Coram joins call for government support for ‘unseen teens’ falling through the cracks

Published: Tuesday 30th April 2019

Coram is one of 13 charities who are today calling on the government to do more to ease the transition into adulthood of 16 and 17 year-olds, who frequently face issues such as mental ill health, poverty and homelessness with inadequate support.

Coram has contributed its expertise on the challenges faced by 16 and 17 year-olds who need to navigate the asylum and immigration system to “Transitions into adulthood”, a report coordinated by the Children’s Society which sets out the case for a cross-departmental taskforce to be responsible for easing this key transitional period in young people’s lives.
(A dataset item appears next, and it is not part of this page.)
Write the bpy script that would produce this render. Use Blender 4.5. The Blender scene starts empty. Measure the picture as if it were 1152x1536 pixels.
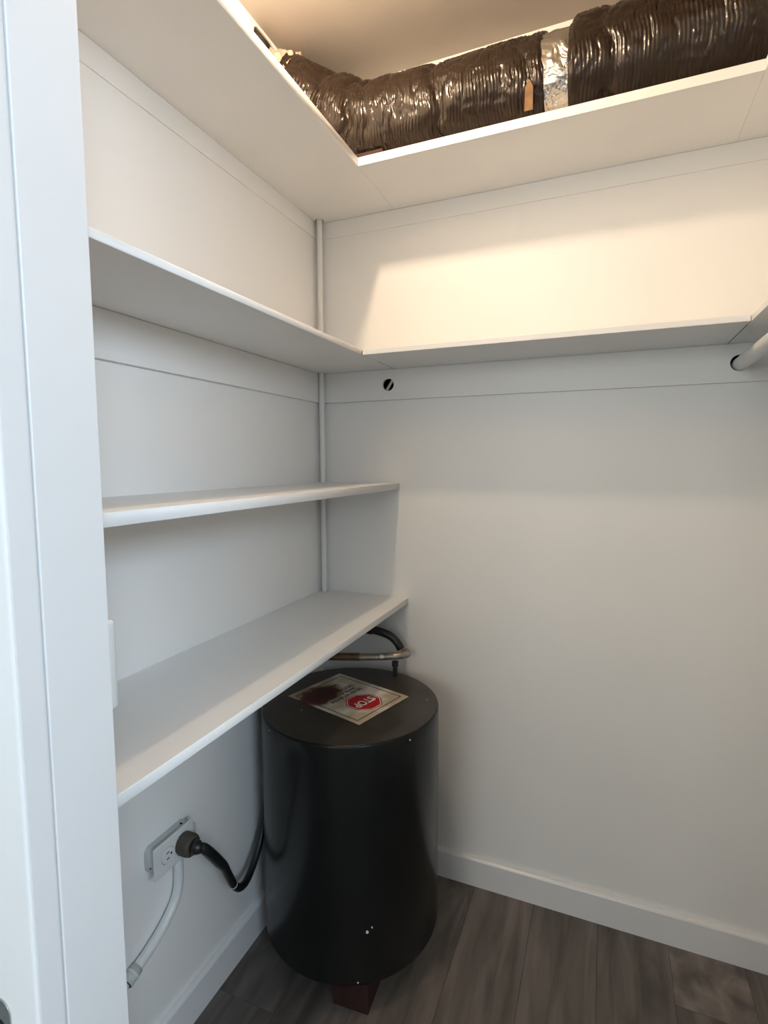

Coram Children’s Legal Centre (CCLC) works daily with this age group, and its contribution to the report sets out how the complexities of the system mean that many are highly vulnerable if they transition into adulthood with unresolved immigration issues. Each year between 2,000 and 3,000 unaccompanied young people claim asylum in the UK, the majority of whom end up looked after by a local authority under section 20 of the Children Act 1989. There are thousands more children who are in care but are ‘undocumented’ – living without regular immigration status – and will urgently need legal support.

Coram highlights that both young people and social workers lack an understanding of the asylum and immigration system, and 16 and 17 year olds can face the threat of having their leaving care support cut off, or being removed from the country, at the age of 18.

Kamena Dorling, Head of Policy and Public Affairs at Coram, says:

“Local authorities must take steps to ensure that all children in their care subject to immigration control are identified and assisted to secure their status in the UK, including access to legal advice and representation. 

“Many children turn 18 and leave care without the necessary transition planning and over half of children in care do not know they have the right to an independent advocate. In addition to the excellent recommendations in this report, Coram is calling for a duty on local authorities to provide an ‘active offer’ of advocacy to ensure that all children and young people are always offered advocacy support when they come into care and at key transition points."

Along with the other charities that are part of the campaign, Coram hope to encourage the government to work together across departments in supporting young people as they move on to adult life, creating a future where they have the best chances to succeed.